● **Material**:
▼

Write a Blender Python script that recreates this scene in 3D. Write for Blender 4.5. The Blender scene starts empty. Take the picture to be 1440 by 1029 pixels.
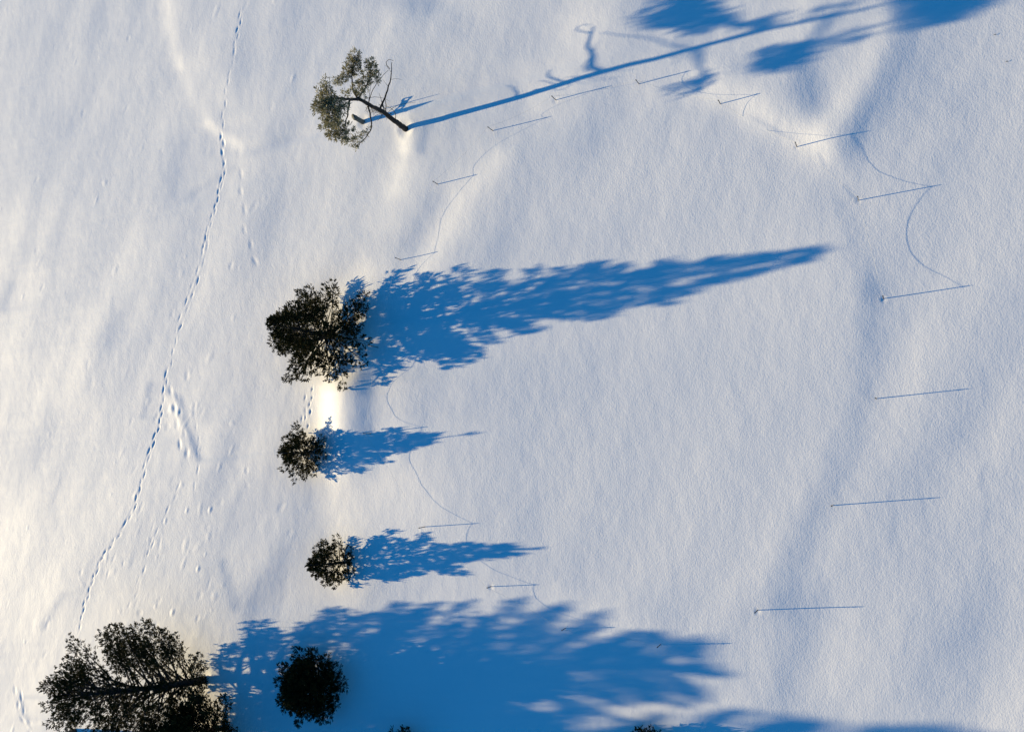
import bpy, math, random
import numpy as np
from mathutils import Matrix, Vector

# ------------------------------------------------------------------ camera, sky, sun, exposure
scene = bpy.context.scene
COL = scene.collection
H = 60.0                                   # drone height above the snow, metres
F_PX, CX, CY = 1289.54, 720.0, 514.5       # focal length and centre of the 1440 px photograph
BAS = np.array([[0.9150185444822322, 0.03859477948298106, 0.40156133560177004],
                [0.0, 0.9954130165017205, -0.09567092859874318],
                [-0.403411778774018, 0.08754067383568555, 0.9108213695180725]])
cam_data = bpy.data.cameras.new("camera")
cam_data.sensor_width = 36.0
cam_data.lens = F_PX / 1440.0 * 36.0
cam_data.clip_start = 0.5
cam_data.clip_end = 20000.0
cam = bpy.data.objects.new("camera", cam_data)
COL.objects.link(cam)
cam.matrix_world = Matrix.Translation((0, 0, H)) @ Matrix(BAS.tolist()).to_4x4()
scene.camera = cam

SUN_AZ = math.radians(5.396)               # the way the shadows run, from +x
SUN_EL = math.atan(0.22337)
TE = math.tan(SUN_EL)
DX, DY = math.cos(SUN_AZ), math.sin(SUN_AZ)

world = bpy.data.worlds.new("World")
scene.world = world
world.use_nodes = True
wn = world.node_tree
bg = wn.nodes["Background"]
sky = wn.nodes.new("ShaderNodeTexSky")
sky.sky_type = 'NISHITA'
sky.sun_disc = False
sky.sun_elevation = SUN_EL
sky.sun_rotation = math.atan2(-DX, -DY)
sky.altitude = 400
sky.air_density = 1.0
sky.dust_density = 0.1
sky.ozone_density = 4.0
hs = wn.nodes.new("ShaderNodeHueSaturation")
hs.inputs['Saturation'].default_value = 1.27
wn.links.new(sky.outputs[0], hs.inputs['Color'])
wn.links.new(hs.outputs[0], bg.inputs[0])
bg.inputs[1].default_value = 0.100

sun_data = bpy.data.lights.new("sun", 'SUN')
sun_data.energy = 5.0
sun_data.angle = math.radians(0.53)
sun_data.color = (1.0, 0.803, 0.468)
sun = bpy.data.objects.new("sun", sun_data)
COL.objects.link(sun)
sun.rotation_euler = Vector((DX, DY, -TE)).to_track_quat('-Z', 'Y').to_euler()

scene.view_settings.view_transform = 'Standard'
scene.view_settings.look = 'None'
scene.view_settings.gamma = 1.0
scene.view_settings.exposure = 0.78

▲

● **Written exercise**: Quote every line word for word and keep the images out of the copy.

● **Full answer**:
Write a Blender Python script that recreates this scene in 3D. Write for Blender 4.5. The Blender scene starts empty. Take the picture to be 1440 by 1029 pixels.
import bpy, math, random
import numpy as np
from mathutils import Matrix, Vector

# ------------------------------------------------------------------ camera, sky, sun, exposure
scene = bpy.context.scene
COL = scene.collection
H = 60.0                                   # drone height above the snow, metres
F_PX, CX, CY = 1289.54, 720.0, 514.5       # focal length and centre of the 1440 px photograph
BAS = np.array([[0.9150185444822322, 0.03859477948298106, 0.40156133560177004],
                [0.0, 0.9954130165017205, -0.09567092859874318],
                [-0.403411778774018, 0.08754067383568555, 0.9108213695180725]])
cam_data = bpy.data.cameras.new("camera")
cam_data.sensor_width = 36.0
cam_data.lens = F_PX / 1440.0 * 36.0
cam_data.clip_start = 0.5
cam_data.clip_end = 20000.0
cam = bpy.data.objects.new("camera", cam_data)
COL.objects.link(cam)
cam.matrix_world = Matrix.Translation((0, 0, H)) @ Matrix(BAS.tolist()).to_4x4()
scene.camera = cam

SUN_AZ = math.radians(5.396)               # the way the shadows run, from +x
SUN_EL = math.atan(0.22337)
TE = math.tan(SUN_EL)
DX, DY = math.cos(SUN_AZ), math.sin(SUN_AZ)

world = bpy.data.worlds.new("World")
scene.world = world
world.use_nodes = True
wn = world.node_tree
bg = wn.nodes["Background"]
sky = wn.nodes.new("ShaderNodeTexSky")
sky.sky_type = 'NISHITA'
sky.sun_disc = False
sky.sun_elevation = SUN_EL
sky.sun_rotation = math.atan2(-DX, -DY)
sky.altitude = 400
sky.air_density = 1.0
sky.dust_density = 0.1
sky.ozone_density = 4.0
hs = wn.nodes.new("ShaderNodeHueSaturation")
hs.inputs['Saturation'].default_value = 1.27
wn.links.new(sky.outputs[0], hs.inputs['Color'])
wn.links.new(hs.outputs[0], bg.inputs[0])
bg.inputs[1].default_value = 0.100

sun_data = bpy.data.lights.new("sun", 'SUN')
sun_data.energy = 5.0
sun_data.angle = math.radians(0.53)
sun_data.color = (1.0, 0.803, 0.468)
sun = bpy.data.objects.new("sun", sun_data)
COL.objects.link(sun)
sun.rotation_euler = Vector((DX, DY, -TE)).to_track_quat('-Z', 'Y').to_euler()

scene.view_settings.view_transform = 'Standard'
scene.view_settings.look = 'None'
scene.view_settings.gamma = 1.0
scene.view_settings.exposure = 0.78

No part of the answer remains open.